Carr is documenting the clues and giving humanity a tutorial on what to look for when searching for one’s “right direction.” In drawing attention to these surreal, yet ordinary, events he is instructing the viewer to look closer at everything—even the smallest puddle of water. Carr has confidence that every human can find the unusual in the everyday if given the right opportunity and the right direction. The key to it all is perspective.

Fall is in the Air, photograph

For Carr, perspective is the catalyst for change. To move from the mundane to the surreal is wholly dependent upon one’s perspective. He explains that his goal as an artist is to provide the viewer with “a perspective that many of us never take the time to notice, one right below our feet.” Indeed, perspective is an essential element of his artwork. In the 2015 piece, Fall Is in the Air, perspective allows for the earth to become sky and for the sky to become water. The trees imply that they are planted steadfastly in the earth, but the solitary leaf almost seems to fall up.

Perspective in Carr’s photography is not distorted. That definition tends to imply a negative connotation, like the artist is trying to mislead the viewer. Instead, his perspective is curious and inquisitive, almost childlike. Carr taps into the childlike curiosity found in all of humankind and attempts to awaken the naturally inherent creativity that has gone dormant. These grown-up lives full of responsibility and schedules and deadlines essentially suffocate the wonder and amazement that is bestowed upon each person. The oddly satisfying joy of jumping into puddles on rainy days is gone because responsible adults are too busy falling in line with the other corporate drones.
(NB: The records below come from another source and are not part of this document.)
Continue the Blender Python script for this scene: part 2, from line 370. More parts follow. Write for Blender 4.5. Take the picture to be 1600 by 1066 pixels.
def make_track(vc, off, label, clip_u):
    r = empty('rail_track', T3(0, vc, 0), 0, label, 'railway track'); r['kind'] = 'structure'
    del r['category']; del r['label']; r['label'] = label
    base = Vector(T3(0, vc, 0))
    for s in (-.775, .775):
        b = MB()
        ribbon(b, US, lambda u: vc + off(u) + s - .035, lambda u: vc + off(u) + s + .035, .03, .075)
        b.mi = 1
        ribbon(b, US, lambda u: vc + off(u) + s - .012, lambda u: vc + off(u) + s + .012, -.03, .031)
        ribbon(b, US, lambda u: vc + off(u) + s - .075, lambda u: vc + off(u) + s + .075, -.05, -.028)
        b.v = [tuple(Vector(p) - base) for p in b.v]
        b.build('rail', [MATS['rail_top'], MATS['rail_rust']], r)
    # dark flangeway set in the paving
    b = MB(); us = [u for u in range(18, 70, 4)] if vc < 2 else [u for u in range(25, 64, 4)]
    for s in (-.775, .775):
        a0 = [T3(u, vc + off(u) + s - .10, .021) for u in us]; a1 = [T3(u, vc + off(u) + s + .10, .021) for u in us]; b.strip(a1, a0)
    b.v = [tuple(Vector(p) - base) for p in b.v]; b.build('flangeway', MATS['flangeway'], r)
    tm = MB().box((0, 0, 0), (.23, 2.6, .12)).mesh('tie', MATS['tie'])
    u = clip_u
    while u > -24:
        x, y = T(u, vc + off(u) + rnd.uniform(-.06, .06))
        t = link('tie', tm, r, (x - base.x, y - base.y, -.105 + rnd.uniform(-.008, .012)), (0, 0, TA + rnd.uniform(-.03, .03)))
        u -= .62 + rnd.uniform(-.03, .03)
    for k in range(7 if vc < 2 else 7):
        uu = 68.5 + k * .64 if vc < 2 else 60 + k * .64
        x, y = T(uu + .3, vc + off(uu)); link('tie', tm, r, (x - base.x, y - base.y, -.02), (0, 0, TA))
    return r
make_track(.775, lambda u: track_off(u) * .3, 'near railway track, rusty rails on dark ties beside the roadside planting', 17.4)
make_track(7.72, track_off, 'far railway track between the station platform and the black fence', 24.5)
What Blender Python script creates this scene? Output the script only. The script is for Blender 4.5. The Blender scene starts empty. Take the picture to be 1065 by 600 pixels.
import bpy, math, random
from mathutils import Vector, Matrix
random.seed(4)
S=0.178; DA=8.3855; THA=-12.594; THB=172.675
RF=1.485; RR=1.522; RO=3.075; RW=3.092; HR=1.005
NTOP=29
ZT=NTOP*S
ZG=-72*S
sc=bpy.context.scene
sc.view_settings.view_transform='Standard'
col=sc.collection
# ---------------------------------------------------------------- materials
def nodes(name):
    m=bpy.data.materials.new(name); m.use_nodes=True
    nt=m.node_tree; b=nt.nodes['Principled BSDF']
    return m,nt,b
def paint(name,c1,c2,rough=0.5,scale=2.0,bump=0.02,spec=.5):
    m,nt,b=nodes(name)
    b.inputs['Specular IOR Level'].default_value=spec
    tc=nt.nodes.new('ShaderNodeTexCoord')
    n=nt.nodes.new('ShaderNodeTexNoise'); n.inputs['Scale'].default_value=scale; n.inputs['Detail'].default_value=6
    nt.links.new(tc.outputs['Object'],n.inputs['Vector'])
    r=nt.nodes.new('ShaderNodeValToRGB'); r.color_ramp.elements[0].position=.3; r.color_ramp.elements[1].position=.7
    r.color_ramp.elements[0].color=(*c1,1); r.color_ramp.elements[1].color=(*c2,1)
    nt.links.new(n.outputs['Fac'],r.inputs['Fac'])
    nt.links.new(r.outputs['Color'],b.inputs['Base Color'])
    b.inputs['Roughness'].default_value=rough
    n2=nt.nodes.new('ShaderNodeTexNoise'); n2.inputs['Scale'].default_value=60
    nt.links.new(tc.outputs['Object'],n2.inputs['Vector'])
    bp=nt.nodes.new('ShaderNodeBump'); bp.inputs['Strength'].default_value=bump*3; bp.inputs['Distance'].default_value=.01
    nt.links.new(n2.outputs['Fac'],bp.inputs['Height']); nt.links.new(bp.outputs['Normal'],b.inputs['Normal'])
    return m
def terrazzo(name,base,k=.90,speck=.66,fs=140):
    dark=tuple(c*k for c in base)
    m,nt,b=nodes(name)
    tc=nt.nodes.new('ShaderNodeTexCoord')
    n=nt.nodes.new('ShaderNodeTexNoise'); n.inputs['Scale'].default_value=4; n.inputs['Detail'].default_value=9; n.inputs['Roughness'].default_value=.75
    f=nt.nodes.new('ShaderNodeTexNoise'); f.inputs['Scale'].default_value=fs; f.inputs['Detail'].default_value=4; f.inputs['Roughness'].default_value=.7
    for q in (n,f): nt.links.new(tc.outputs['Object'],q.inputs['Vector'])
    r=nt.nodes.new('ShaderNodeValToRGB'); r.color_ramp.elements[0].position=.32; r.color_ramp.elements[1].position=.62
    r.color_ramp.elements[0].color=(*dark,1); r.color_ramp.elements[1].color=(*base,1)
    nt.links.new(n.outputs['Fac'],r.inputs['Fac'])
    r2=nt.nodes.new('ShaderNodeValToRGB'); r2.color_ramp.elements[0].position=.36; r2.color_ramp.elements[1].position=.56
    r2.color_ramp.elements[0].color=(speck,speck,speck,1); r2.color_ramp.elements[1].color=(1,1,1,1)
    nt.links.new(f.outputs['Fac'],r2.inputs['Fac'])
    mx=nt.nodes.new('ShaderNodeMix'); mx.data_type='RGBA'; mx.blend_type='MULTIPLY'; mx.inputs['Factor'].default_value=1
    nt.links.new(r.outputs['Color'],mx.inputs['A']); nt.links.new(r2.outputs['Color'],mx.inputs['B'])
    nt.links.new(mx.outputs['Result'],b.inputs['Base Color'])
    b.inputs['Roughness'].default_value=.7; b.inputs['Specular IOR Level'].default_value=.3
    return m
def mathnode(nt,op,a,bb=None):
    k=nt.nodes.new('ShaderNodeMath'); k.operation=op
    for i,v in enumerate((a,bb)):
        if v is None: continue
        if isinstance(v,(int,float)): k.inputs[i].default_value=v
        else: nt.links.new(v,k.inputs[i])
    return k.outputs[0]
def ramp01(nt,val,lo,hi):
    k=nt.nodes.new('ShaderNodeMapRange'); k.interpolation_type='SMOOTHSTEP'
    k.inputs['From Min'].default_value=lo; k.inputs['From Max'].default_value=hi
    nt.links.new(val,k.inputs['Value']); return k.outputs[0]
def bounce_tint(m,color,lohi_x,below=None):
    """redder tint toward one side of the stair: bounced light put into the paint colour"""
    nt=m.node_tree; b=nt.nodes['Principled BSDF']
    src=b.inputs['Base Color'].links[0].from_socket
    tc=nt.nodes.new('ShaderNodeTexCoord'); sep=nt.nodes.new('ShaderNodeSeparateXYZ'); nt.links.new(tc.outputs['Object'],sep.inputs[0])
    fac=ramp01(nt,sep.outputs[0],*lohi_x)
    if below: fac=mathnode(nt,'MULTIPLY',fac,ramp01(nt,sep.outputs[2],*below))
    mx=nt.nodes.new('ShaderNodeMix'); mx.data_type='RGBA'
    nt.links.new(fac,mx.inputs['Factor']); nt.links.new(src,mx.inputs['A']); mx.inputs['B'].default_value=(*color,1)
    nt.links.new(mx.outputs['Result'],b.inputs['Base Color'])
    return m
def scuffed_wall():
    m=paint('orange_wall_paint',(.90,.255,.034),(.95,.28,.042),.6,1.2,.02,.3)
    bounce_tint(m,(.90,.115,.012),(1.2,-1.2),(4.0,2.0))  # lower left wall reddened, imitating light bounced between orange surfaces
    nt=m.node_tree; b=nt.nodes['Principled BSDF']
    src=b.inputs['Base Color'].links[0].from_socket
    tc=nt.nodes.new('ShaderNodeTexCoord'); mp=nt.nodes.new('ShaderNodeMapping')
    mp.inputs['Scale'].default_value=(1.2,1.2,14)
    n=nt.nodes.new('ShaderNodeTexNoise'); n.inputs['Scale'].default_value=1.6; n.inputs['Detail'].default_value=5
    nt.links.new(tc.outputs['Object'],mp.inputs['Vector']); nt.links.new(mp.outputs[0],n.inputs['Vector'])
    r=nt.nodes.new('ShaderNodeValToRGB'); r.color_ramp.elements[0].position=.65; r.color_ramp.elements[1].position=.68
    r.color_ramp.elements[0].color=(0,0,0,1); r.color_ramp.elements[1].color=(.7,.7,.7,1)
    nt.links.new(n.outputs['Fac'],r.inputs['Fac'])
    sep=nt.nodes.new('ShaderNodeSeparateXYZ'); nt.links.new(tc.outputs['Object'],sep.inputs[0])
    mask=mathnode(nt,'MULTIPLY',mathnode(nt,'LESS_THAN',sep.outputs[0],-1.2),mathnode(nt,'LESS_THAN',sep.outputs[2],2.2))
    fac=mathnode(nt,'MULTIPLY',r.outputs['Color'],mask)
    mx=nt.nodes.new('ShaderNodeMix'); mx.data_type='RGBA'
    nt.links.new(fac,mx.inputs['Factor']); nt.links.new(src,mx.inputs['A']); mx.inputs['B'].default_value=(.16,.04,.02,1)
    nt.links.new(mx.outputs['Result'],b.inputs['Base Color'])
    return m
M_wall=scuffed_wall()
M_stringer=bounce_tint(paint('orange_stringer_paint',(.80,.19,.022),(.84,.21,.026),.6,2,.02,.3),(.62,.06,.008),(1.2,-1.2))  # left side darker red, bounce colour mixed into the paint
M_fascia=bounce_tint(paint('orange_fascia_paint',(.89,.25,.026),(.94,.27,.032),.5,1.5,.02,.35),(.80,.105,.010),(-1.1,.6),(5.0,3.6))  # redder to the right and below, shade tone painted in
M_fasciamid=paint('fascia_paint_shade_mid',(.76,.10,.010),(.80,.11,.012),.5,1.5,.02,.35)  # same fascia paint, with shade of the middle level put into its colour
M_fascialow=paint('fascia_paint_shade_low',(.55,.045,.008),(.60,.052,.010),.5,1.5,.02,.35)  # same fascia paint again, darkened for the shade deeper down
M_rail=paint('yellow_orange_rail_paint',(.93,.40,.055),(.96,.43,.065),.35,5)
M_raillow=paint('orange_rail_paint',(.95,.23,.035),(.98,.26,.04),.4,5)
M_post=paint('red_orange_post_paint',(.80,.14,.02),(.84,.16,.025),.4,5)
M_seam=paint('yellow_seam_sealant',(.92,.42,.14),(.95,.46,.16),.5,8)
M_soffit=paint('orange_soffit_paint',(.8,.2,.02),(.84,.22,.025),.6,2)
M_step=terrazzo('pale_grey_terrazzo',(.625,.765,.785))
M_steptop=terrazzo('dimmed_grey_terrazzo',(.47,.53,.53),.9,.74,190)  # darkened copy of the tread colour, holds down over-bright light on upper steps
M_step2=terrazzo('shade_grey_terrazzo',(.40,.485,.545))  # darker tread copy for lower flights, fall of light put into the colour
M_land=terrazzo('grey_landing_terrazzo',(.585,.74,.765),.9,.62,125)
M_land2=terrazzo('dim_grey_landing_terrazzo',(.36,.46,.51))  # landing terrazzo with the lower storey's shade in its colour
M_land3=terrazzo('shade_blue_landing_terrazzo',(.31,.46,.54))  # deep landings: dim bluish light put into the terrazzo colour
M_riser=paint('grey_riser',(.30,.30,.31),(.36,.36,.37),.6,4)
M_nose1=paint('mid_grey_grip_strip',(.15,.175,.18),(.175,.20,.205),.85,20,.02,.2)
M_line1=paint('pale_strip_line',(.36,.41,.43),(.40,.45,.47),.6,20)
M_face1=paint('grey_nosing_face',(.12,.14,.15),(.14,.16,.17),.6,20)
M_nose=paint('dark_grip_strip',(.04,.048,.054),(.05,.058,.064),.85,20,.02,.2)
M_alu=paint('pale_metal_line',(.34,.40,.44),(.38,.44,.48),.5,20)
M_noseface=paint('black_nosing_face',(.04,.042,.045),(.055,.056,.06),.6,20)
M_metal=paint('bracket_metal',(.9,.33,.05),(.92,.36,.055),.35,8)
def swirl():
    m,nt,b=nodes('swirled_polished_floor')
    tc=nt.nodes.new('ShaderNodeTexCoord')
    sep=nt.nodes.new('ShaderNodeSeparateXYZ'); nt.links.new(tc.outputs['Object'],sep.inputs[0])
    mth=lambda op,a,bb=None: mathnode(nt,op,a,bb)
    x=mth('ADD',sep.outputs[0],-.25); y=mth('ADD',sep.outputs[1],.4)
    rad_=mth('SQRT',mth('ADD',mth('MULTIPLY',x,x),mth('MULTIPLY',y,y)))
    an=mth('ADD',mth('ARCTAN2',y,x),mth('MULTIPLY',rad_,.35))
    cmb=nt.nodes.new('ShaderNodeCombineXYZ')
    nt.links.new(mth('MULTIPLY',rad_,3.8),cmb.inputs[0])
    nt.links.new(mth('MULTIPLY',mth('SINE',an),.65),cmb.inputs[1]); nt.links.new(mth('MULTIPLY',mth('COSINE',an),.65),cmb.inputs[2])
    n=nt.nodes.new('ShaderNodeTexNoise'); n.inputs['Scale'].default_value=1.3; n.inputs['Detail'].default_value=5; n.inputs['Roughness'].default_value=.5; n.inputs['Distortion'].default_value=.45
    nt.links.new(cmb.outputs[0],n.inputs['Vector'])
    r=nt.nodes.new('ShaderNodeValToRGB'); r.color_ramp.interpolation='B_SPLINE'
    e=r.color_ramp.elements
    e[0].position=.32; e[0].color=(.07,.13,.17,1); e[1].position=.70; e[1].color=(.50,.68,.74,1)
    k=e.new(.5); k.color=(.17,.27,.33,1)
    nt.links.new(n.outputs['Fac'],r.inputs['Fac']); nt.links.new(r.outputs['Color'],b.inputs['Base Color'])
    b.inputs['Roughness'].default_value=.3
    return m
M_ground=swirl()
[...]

This is the moment when Chris Carr’s work is needed most. His photographs not only tell stories and document the clues that encourage humanity to look down and stop; his images also help remove the sting of that fateful question, “Am I going in the right direction?” It is the perfect balance between simple and complex. The simplicity is that Carr photographs reflections in puddles. The complexity is that it can turn a person’s world upside down. He is the artist, the creative, providing humanity with a new perspective and a chance to go in the right direction.  Chris Carr is a cog no longer turning smoothly, inspiring the rest of the cogs to join him.